Und jetzt also „Wir lieben und wissen nichts“. Diesen recht sperrigen Titel trägt Moritz Rinkes jüngstes Stück, Ende 2012 mit großen Erfolg in Frankfurt uraufgeführt und bereits auf den Spielplänen eines halben Dutzend weiterer Bühnen.

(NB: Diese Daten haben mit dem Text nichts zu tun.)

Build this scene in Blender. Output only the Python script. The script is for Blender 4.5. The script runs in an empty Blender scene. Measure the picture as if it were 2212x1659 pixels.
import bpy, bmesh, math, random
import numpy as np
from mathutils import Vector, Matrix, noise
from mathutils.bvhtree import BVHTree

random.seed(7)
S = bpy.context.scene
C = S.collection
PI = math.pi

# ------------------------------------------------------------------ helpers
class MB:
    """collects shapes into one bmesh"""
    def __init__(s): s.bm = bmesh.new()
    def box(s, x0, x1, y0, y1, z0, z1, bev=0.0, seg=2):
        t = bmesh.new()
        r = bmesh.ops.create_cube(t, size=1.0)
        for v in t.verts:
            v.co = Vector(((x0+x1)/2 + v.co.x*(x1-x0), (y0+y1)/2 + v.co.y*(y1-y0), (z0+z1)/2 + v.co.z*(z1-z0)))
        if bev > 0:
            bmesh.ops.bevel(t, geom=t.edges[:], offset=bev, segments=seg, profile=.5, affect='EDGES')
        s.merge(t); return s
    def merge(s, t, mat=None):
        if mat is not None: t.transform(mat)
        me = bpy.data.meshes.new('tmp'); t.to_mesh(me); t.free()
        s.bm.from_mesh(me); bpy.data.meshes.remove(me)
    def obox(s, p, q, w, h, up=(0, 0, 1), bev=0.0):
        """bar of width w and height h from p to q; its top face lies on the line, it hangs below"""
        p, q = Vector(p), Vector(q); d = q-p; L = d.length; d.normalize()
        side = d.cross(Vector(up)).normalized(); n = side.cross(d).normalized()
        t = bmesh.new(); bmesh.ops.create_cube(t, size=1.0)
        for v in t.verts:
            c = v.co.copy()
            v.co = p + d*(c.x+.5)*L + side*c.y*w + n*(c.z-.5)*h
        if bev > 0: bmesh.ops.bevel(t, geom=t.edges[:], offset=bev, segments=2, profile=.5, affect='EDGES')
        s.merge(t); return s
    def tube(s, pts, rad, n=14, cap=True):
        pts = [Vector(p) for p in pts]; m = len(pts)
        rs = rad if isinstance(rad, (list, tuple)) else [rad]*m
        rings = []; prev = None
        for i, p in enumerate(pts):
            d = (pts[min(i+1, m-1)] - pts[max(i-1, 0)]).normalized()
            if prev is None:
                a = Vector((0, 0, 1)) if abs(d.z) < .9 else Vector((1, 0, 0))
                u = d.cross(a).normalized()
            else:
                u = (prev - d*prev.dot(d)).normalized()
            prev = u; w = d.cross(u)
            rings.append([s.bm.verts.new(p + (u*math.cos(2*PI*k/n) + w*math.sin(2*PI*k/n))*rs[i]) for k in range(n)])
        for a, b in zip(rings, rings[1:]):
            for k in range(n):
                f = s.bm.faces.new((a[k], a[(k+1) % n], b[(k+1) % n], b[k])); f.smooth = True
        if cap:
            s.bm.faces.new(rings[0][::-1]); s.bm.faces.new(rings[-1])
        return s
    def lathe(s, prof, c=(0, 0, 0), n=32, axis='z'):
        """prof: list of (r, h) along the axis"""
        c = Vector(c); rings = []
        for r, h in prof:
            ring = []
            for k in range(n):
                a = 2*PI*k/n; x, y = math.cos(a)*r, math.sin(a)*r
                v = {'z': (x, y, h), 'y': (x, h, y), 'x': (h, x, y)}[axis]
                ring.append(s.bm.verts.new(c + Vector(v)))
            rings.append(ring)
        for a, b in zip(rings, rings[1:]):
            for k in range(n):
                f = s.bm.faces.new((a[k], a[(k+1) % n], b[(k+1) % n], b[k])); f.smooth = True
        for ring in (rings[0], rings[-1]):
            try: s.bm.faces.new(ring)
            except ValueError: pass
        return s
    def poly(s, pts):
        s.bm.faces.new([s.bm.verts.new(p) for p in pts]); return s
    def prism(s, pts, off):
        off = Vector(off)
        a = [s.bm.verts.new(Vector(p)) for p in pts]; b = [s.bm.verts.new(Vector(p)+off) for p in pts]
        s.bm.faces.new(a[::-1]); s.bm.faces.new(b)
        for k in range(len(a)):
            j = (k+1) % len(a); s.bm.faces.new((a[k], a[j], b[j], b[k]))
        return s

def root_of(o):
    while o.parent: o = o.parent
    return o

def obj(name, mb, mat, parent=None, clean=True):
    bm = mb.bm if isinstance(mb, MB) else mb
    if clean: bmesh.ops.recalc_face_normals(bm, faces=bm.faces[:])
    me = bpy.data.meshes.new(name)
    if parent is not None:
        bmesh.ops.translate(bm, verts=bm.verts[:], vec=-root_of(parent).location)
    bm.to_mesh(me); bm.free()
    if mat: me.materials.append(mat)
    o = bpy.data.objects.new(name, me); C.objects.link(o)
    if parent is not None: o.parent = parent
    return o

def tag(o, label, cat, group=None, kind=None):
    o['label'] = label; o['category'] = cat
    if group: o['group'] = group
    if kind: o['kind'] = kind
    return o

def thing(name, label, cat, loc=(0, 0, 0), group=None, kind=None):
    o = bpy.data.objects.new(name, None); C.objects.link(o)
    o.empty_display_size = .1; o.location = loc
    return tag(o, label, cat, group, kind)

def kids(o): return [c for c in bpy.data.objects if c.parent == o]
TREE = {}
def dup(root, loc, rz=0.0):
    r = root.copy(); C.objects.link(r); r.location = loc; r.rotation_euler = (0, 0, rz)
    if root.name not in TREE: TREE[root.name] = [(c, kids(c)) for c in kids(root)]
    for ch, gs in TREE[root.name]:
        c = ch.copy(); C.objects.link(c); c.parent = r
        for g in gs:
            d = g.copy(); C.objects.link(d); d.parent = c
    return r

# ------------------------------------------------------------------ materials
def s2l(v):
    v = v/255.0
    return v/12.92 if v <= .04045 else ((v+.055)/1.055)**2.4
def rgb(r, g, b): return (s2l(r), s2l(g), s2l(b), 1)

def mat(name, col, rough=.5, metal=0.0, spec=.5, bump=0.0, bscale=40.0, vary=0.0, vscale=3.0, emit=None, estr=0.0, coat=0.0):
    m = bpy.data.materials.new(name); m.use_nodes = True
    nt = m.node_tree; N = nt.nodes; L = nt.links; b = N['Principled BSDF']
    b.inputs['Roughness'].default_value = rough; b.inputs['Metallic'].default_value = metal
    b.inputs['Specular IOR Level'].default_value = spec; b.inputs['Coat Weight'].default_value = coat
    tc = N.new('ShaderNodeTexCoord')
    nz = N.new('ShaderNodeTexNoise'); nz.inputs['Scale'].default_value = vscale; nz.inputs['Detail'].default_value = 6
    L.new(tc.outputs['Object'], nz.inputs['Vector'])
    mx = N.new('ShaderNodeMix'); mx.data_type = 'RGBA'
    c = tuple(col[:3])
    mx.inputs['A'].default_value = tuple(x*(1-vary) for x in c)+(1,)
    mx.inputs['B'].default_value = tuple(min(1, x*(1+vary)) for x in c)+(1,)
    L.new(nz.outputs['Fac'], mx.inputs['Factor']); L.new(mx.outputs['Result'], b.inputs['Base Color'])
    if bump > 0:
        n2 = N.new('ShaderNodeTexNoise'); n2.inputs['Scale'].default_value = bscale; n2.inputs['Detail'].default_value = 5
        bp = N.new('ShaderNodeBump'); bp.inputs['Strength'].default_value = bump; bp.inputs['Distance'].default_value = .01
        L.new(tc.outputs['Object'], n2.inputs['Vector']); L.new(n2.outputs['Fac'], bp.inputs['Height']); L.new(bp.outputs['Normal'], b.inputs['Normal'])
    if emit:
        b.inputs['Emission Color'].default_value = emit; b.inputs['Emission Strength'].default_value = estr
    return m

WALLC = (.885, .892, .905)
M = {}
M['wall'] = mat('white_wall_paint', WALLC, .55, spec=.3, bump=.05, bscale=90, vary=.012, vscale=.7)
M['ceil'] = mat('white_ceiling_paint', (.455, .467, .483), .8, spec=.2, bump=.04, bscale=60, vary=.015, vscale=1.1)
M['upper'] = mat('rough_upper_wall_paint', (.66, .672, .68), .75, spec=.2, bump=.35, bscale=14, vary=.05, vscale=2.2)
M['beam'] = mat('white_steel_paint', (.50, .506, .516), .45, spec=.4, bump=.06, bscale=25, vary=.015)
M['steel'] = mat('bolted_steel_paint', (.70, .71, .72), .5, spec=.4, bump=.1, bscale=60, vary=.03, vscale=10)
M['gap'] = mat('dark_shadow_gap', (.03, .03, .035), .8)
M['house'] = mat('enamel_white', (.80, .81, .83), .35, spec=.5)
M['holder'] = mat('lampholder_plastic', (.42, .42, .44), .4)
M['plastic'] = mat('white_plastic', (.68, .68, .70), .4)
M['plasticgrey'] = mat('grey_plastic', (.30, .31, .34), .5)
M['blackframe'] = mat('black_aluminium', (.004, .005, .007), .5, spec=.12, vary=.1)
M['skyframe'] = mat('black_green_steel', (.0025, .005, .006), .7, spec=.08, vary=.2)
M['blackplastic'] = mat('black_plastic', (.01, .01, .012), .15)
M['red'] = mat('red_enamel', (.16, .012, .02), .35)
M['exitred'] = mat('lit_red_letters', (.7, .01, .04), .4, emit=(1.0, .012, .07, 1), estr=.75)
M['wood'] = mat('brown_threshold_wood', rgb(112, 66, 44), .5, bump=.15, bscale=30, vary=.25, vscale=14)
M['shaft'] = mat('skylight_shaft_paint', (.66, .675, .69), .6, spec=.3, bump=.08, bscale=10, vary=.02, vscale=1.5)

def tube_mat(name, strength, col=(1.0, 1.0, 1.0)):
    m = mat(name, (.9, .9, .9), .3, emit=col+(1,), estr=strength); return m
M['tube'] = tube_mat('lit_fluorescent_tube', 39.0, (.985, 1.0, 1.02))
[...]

Zum Inhalt: Hannah und Sebastian kennen sich seit dem Studium. Damals wollten sie die Welt verbessern; und der Kulturwissenschaftler Sebastian verweigert sich bis heute der globalisierten, wirtschafts- und kommunikationsorientierten Gegenwart, schreibt stattdessen kleine Artikel über Katzen in der Kunstgeschichte und über Orgien im Vatikan. DAS große Werk will er gleich nächste Woche beginnen – und das seit Jahren. Hannah dagegen nutzt ihre Fähigkeiten und Kenntnisse in der fernöstlichen Meditations- und Lebenskunst Zen, um üppig Geld zu verdienen. Spätestens die Tatsache, dass sie sogar Finanzkapitalisten mit Zentechniken zu noch mehr Erfolg verhilft, sieht der empörte Sebastian als Verrat an allem, was ihnen je heilig war. Jetzt soll er Hannah ins „dekadente“ Zürich begleiten, wo sie in zwei Monaten ein Jahresgehalt verdienen wird, indem sie mittels Zen-Atmung den dortigen aggressiven Bankern auch noch die Fähigkeiten von Samurai-Schwertkämpfern beibringt (so Sebastian, der ihr vorwirft: „Du trittst den Buddhismus mit Füßen“). Jetzt streikt Sebastian. Er will in seiner (in Hannahs!) Wohnung bleiben, in der vertrauten Umgebung, mit den vertrauten Geräuschen und vor allem den vertrauten Büchern.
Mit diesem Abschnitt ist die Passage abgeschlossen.